# [Data excerpt]

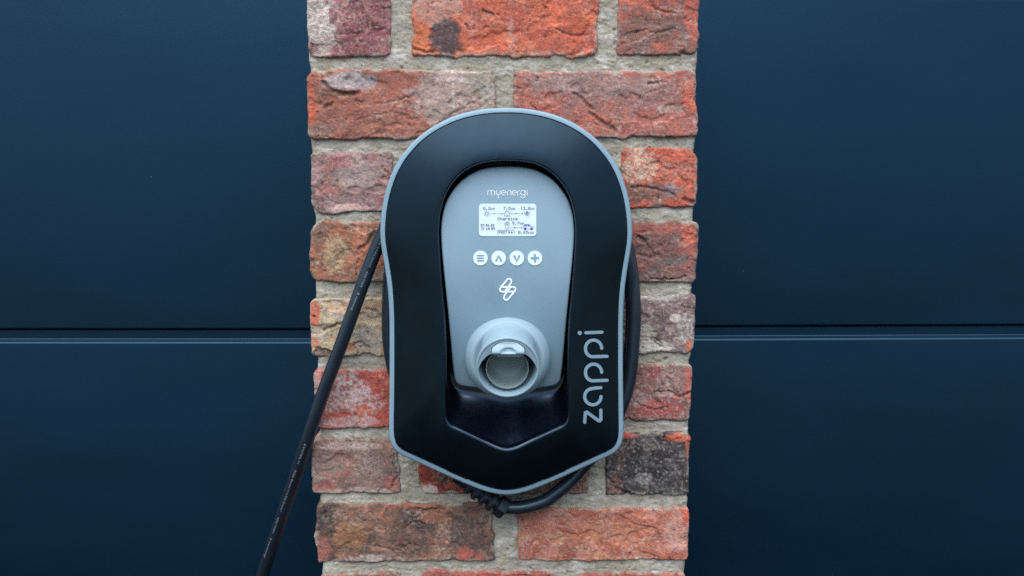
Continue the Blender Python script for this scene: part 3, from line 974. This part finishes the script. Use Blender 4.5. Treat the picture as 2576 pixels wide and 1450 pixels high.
FONT5 = {
    '0': ['01110', '10001', '10011', '10101', '11001', '10001', '01110'], '1': ['00100', '01100', '00100', '00100', '00100', '00100', '01110'],
    '2': ['01110', '10001', '00001', '00110', '01000', '10000', '11111'], '3': ['11111', '00010', '00100', '00010', '00001', '10001', '01110'],
    '5': ['11111', '10000', '11110', '00001', '00001', '10001', '01110'], '6': ['00110', '01000', '10000', '11110', '10001', '10001', '01110'],
    '7': ['11111', '00001', '00010', '00100', '01000', '01000', '01000'], '.': ['00000', '00000', '00000', '00000', '00000', '01100', '01100'],
    'C': ['01110', '10001', '10000', '10000', '10000', '10001', '01110'], 'h': ['10000', '10000', '10110', '11001', '10001', '10001', '10001'],
    'a': ['00000', '00000', '01110', '00001', '01111', '10001', '01111'], 'r': ['00000', '00000', '10110', '11001', '10000', '10000', '10000'],
    'g': ['00000', '00000', '01111', '10001', '01111', '00001', '01110'], 'i': ['00100', '00000', '01100', '00100', '00100', '00100', '01110'],
    'n': ['00000', '00000', '10110', '11001', '10001', '10001', '10001'], 'F': ['11111', '10000', '10000', '11110', '10000', '10000', '10000'],
    'A': ['01110', '10001', '10001', '11111', '10001', '10001', '10001'], 'S': ['01111', '10000', '10000', '01110', '00001', '00001', '11110'],
    'T': ['11111', '00100', '00100', '00100', '00100', '00100', '00100']}
FONT3 = {
    '0': ['111', '101', '101', '101', '111'], '1': ['010', '110', '010', '010', '111'], '2': ['111', '001', '111', '100', '111'], '3': ['111', '001', '111', '001', '111'],
    '4': ['101', '101', '111', '001', '001'], '5': ['111', '100', '111', '001', '111'], '7': ['111', '001', '001', '010', '010'], '.': ['0', '0', '0', '0', '1'], ' ': ['0', '0', '0', '0', '0'],
    'k': ['100', '100', '101', '110', '101'], 'W': ['10001', '10101', '10101', '10101', '01010'], 'h': ['100', '100', '110', '101', '101']}


def lcd(text, x, y, font, x1=None, pitch=7.3):
    out = []
    n = sum(len(font[c][0]) + 1 for c in text) - 1
    px_w = (x1 - x) / n if x1 else pitch
    for ch in text:
        g = font[ch]
        for r_, row in enumerate(g):
            for c_, bit in enumerate(row):
                if bit == '1':
                    xx, yy = x + c_ * px_w, y + r_ * pitch
                    out.append(np.array([(xx, yy), (xx + px_w * .98, yy), (xx + px_w * .98, yy + pitch * .98), (xx, yy + pitch * .98)]))
        x += (len(g[0]) + 1) * px_w
    return out


ink = []
ink += lcd('0.2', 857, 836, FONT5, 985) + lcd('kW', 992, 850, FONT3, 1060)
ink += lcd('7.5', 1217, 836, FONT5, 1340) + lcd('kW', 1352, 850, FONT3, 1420)
ink += lcd('13.0', 1522, 836, FONT5, 1690) + lcd('kW', 1697, 850, FONT3, 1764)
ink += lcd('Charging', 1112, 1019, FONT5, 1466)
ink += lcd('07.01.21', 812, 1140, FONT3, 1058, 8.4) + lcd('15 34', 908, 1202, FONT3, 1060, 8.0)
ink += lcd('5.7', 1374, 1097, FONT5, 1500) + lcd('kW', 1508, 1110, FONT3, 1576)
ink += lcd('FAST', 1133, 1262, FONT5, 1282) + lcd('0.65', 1480, 1262, FONT5, 1650) + lcd('kWh', 1658, 1276, FONT3, 1762)
ink += quads_of(arc(920, 952, 26, 0, 360, 17), 6)
for k in range(8):
    a = k * math.pi / 4
    ink += quads_of([(920 + 36 * math.cos(a), 952 + 36 * math.sin(a)), (920 + 54 * math.cos(a), 952 + 54 * math.sin(a))], 5)
for x0, x1, y in ((992, 1212, 953), (1346, 1560, 953), (1330, 1545, 1202)):
    for x in np.arange(x0, x1, 14.5):
        ink.append(np.array([(x, y - 3), (x + 7, y - 3), (x + 7, y + 3), (x, y + 3)]))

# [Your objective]
Copy the listing exactly. Any image in it stays out of the copy.

# [Task output]
Continue the Blender Python script for this scene: part 3, from line 974. This part finishes the script. Use Blender 4.5. Treat the picture as 2576 pixels wide and 1450 pixels high.
FONT5 = {
    '0': ['01110', '10001', '10011', '10101', '11001', '10001', '01110'], '1': ['00100', '01100', '00100', '00100', '00100', '00100', '01110'],
    '2': ['01110', '10001', '00001', '00110', '01000', '10000', '11111'], '3': ['11111', '00010', '00100', '00010', '00001', '10001', '01110'],
    '5': ['11111', '10000', '11110', '00001', '00001', '10001', '01110'], '6': ['00110', '01000', '10000', '11110', '10001', '10001', '01110'],
    '7': ['11111', '00001', '00010', '00100', '01000', '01000', '01000'], '.': ['00000', '00000', '00000', '00000', '00000', '01100', '01100'],
    'C': ['01110', '10001', '10000', '10000', '10000', '10001', '01110'], 'h': ['10000', '10000', '10110', '11001', '10001', '10001', '10001'],
    'a': ['00000', '00000', '01110', '00001', '01111', '10001', '01111'], 'r': ['00000', '00000', '10110', '11001', '10000', '10000', '10000'],
    'g': ['00000', '00000', '01111', '10001', '01111', '00001', '01110'], 'i': ['00100', '00000', '01100', '00100', '00100', '00100', '01110'],
    'n': ['00000', '00000', '10110', '11001', '10001', '10001', '10001'], 'F': ['11111', '10000', '10000', '11110', '10000', '10000', '10000'],
    'A': ['01110', '10001', '10001', '11111', '10001', '10001', '10001'], 'S': ['01111', '10000', '10000', '01110', '00001', '00001', '11110'],
    'T': ['11111', '00100', '00100', '00100', '00100', '00100', '00100']}
FONT3 = {
    '0': ['111', '101', '101', '101', '111'], '1': ['010', '110', '010', '010', '111'], '2': ['111', '001', '111', '100', '111'], '3': ['111', '001', '111', '001', '111'],
    '4': ['101', '101', '111', '001', '001'], '5': ['111', '100', '111', '001', '111'], '7': ['111', '001', '001', '010', '010'], '.': ['0', '0', '0', '0', '1'], ' ': ['0', '0', '0', '0', '0'],
    'k': ['100', '100', '101', '110', '101'], 'W': ['10001', '10101', '10101', '10101', '01010'], 'h': ['100', '100', '110', '101', '101']}


def lcd(text, x, y, font, x1=None, pitch=7.3):
    out = []
    n = sum(len(font[c][0]) + 1 for c in text) - 1
    px_w = (x1 - x) / n if x1 else pitch
    for ch in text:
        g = font[ch]
        for r_, row in enumerate(g):
            for c_, bit in enumerate(row):
                if bit == '1':
                    xx, yy = x + c_ * px_w, y + r_ * pitch
                    out.append(np.array([(xx, yy), (xx + px_w * .98, yy), (xx + px_w * .98, yy + pitch * .98), (xx, yy + pitch * .98)]))
        x += (len(g[0]) + 1) * px_w
    return out


ink = []
ink += lcd('0.2', 857, 836, FONT5, 985) + lcd('kW', 992, 850, FONT3, 1060)
ink += lcd('7.5', 1217, 836, FONT5, 1340) + lcd('kW', 1352, 850, FONT3, 1420)
ink += lcd('13.0', 1522, 836, FONT5, 1690) + lcd('kW', 1697, 850, FONT3, 1764)
ink += lcd('Charging', 1112, 1019, FONT5, 1466)
ink += lcd('07.01.21', 812, 1140, FONT3, 1058, 8.4) + lcd('15 34', 908, 1202, FONT3, 1060, 8.0)
ink += lcd('5.7', 1374, 1097, FONT5, 1500) + lcd('kW', 1508, 1110, FONT3, 1576)
ink += lcd('FAST', 1133, 1262, FONT5, 1282) + lcd('0.65', 1480, 1262, FONT5, 1650) + lcd('kWh', 1658, 1276, FONT3, 1762)
ink += quads_of(arc(920, 952, 26, 0, 360, 17), 6)
for k in range(8):
    a = k * math.pi / 4
    ink += quads_of([(920 + 36 * math.cos(a), 952 + 36 * math.sin(a)), (920 + 54 * math.cos(a), 952 + 54 * math.sin(a))], 5)
for x0, x1, y in ((992, 1212, 953), (1346, 1560, 953), (1330, 1545, 1202)):
    for x in np.arange(x0, x1, 14.5):
        ink.append(np.array([(x, y - 3), (x + 7, y - 3), (x + 7, y + 3), (x, y + 3)]))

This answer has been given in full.